• **Problem statement**: Hand back each line, unchanged, from the top down to the line where "COL = SC.collection" sits.

• **Data lines**:
-- BEGIN --

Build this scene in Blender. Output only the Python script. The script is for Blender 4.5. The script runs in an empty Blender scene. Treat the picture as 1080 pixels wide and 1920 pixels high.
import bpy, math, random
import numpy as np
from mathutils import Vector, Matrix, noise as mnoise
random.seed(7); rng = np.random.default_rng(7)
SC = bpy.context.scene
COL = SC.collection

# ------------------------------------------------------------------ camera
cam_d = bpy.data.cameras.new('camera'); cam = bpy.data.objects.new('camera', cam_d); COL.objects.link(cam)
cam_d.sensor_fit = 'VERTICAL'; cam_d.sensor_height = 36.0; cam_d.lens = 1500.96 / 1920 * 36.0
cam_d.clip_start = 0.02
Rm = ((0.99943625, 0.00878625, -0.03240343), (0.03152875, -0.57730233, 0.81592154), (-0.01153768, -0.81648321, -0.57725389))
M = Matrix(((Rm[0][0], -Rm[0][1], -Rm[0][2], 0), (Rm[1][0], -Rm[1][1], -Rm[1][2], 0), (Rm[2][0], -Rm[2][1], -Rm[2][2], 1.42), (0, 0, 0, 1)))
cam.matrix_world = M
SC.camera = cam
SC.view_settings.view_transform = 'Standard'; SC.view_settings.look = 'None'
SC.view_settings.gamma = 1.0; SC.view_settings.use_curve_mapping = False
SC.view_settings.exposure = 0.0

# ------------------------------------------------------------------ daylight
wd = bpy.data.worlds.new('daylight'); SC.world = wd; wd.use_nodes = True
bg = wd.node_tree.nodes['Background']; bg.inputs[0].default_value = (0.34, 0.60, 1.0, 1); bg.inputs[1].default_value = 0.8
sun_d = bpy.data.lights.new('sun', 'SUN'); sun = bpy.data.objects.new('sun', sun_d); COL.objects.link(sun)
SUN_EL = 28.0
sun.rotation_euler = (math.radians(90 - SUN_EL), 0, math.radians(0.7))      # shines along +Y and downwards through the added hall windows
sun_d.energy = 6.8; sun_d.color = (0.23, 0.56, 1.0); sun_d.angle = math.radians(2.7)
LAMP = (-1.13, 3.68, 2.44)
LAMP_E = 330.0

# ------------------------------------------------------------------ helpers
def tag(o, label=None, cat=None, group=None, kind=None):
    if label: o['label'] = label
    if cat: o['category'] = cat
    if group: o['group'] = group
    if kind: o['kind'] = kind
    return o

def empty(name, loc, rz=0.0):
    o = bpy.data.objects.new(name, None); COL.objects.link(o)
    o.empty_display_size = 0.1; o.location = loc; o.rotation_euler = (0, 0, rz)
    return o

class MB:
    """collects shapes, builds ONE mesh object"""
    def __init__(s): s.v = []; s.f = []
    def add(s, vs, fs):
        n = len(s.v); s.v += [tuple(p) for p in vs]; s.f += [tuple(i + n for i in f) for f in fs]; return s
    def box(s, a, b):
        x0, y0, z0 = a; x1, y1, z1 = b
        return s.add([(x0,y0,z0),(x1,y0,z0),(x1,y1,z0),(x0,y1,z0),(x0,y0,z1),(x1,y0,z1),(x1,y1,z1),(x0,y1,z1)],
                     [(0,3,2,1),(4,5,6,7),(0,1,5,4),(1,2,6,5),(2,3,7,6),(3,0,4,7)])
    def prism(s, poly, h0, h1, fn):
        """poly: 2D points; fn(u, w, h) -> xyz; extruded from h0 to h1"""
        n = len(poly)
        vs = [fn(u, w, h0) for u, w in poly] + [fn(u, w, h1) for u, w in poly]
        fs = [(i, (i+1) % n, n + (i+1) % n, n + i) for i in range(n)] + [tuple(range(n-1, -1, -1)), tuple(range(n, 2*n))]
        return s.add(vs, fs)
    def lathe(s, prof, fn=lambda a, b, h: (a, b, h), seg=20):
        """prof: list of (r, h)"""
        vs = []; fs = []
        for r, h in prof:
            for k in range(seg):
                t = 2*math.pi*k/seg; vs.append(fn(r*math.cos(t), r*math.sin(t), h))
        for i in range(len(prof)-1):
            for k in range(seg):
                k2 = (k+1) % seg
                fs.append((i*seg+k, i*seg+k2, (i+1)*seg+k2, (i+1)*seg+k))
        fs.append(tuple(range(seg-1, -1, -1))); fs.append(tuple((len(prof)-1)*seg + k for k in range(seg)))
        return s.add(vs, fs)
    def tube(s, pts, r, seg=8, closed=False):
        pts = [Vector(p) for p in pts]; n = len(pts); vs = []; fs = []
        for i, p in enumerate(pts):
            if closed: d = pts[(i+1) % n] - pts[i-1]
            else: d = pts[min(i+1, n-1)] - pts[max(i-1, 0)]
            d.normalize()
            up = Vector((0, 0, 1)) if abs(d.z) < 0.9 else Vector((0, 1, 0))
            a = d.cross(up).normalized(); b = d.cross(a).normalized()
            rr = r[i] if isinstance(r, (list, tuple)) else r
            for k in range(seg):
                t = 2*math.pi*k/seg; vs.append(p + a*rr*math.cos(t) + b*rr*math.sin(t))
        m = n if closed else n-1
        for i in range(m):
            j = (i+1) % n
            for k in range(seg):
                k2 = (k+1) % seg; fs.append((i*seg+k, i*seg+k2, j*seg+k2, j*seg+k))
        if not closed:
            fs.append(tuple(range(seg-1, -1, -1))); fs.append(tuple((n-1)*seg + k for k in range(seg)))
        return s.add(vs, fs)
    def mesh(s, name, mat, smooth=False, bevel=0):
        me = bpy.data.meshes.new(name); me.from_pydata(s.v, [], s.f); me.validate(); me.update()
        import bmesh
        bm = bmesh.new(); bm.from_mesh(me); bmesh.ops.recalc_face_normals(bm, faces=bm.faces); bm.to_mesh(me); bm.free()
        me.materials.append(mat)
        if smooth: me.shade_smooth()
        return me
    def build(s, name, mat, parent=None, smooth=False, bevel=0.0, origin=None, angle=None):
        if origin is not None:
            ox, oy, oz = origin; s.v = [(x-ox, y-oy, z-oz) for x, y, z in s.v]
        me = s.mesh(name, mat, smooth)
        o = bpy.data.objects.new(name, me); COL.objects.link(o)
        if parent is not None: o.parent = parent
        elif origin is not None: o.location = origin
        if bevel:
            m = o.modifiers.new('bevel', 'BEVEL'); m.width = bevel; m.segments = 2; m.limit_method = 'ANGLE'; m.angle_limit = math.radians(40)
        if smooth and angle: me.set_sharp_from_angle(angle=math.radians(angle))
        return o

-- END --

• **Answer to the task**:
Build this scene in Blender. Output only the Python script. The script is for Blender 4.5. The script runs in an empty Blender scene. Treat the picture as 1080 pixels wide and 1920 pixels high.
import bpy, math, random
import numpy as np
from mathutils import Vector, Matrix, noise as mnoise
random.seed(7); rng = np.random.default_rng(7)
SC = bpy.context.scene
COL = SC.collection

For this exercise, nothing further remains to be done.